São Paulo (AUN - USP) - Um dos projetos do Centro de Estudos da Violência (CEV) busca investigar o chamado “funil da justiça”. Nas palavras da coordenadora do projeto, Wânia Pasinato Izumino, “pretendemos fazer um estudo sobre a impunidade no município de São Paulo, investigar o que acontece com um crime depois que ele é denunciado à polícia. Vamos acompanhar o percurso desde o boletim de ocorrência; queremos avaliar o funcionamento da justiça como um todo.”
Uma denúncia deveria seguir três níveis: boletim de ocorrência (BO); inquérito, em que ocorre investigação e justiça, em que ocorre processo e julgamento. Uma amostra de cada etapa será selecionada a fim de conhecer o que movimenta este fluxo e se há relação com critérios como raça, gênero ou renda. “Queremos saber até que ponto estas questões subjetivas influenciam a decisão final”, afirma Wânia.

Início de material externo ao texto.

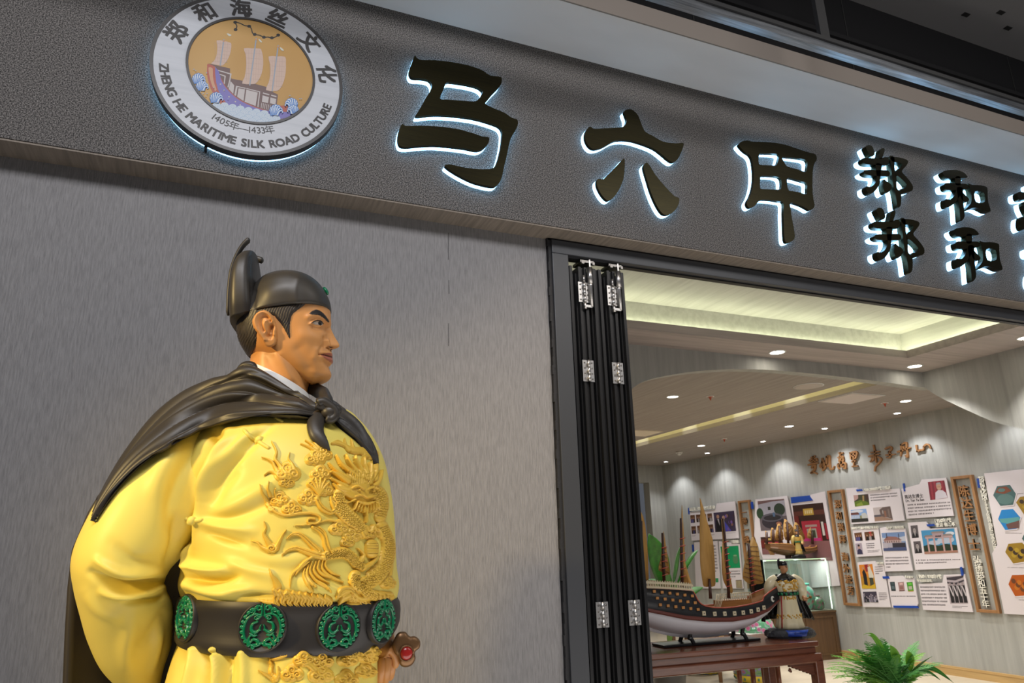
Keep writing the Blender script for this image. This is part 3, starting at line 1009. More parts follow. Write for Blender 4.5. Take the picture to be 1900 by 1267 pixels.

O alvo da pesquisa são crimes como furto, roubo, estupro, homicídio, tráfico e uso de entorpecentes, além de graves violações aos direitos humanos. “O homicídio é o grande foco.” Quando há graves violações, envolvendo a polícia ou grupos organizados, o processo é mais moroso que o normal, “é lento, com falhas e lacunas”. Se as pessoas envolvidas se conhecem, como no caso de crimes passionais ou entre vizinhos, as decisões são mais rápidas.
Atualmente, a equipe trabalha com 15 delegacias do município de São Paulo, mas todas as 93 serão pesquisadas. São estudados livros de registro de boletins, pois permitem conhecer número do processo, crime, natureza da autoria (conhecida ou desconhecida), o tipo (atentado ou consumado), e procedimento adotado: se o BO foi encaminhado - no caso de estupro, se a vítima aguardou por representação - ou se foi arquivado. Sabe-se que a natureza e o tipo do crime são determinantes para a instauração do inquérito.
Depois de estudar os BOs, eles passarão aos inquéritos policiais e, assim, contabilizarão o quanto do total registrado é encaminhado. “Pelos dados oficiais publicados, esta percentagem está em torno de 10%, exceto homicídio, que tem que ser instaurado inquérito. Vamos poder dizer com certeza se é mais ou menos de 10%.” Depois, estes dados serão inseridos em uma base informatizada para criar um banco de dados que permita cruzar informações.
Os documentos pesquisados são de 1991 a 1997, pois este é um período histórico razoável para se comparar e acompanhar mudanças na sociedade. Foi cogitado iniciar o estudo em 1987, mas registros e BOs só são arquivados por 5 anos e depois são incinerados. Fechou-se em 1991, mas mesmo assim é difícil. “Talvez tenha de se reduzir o período ou acompanhar o percurso mais a frente, pelo inquérito”. Mas ao reduzir o período, há o problema da morosidade: há casos de 1995 que ainda estão em conclusão e processos de homicídio de 1991 que se estendem até hoje, já que este crime leva 20 anos para prescrever.
Quando os dados obtidos estiverem mais consolidados, eles serão divulgados para operadores do direito policial e juízes. A meta é sensibilizá-los com esta informação mais sistematizada, a qual muitos deles não tem acesso, já que cada um tem conhecimento fragmentado e não uma visão do todo. E esta sensibilização pode ocorrer até mesmo individualmente, pois o objetivo é propor reflexões. “A gente não consegue mudar, mas consegue provocar mudanças. Às vezes muito pequenas, às vezes muito demoradas, mas a gente sabe que provoca mudanças. E é isso que a gente quer.”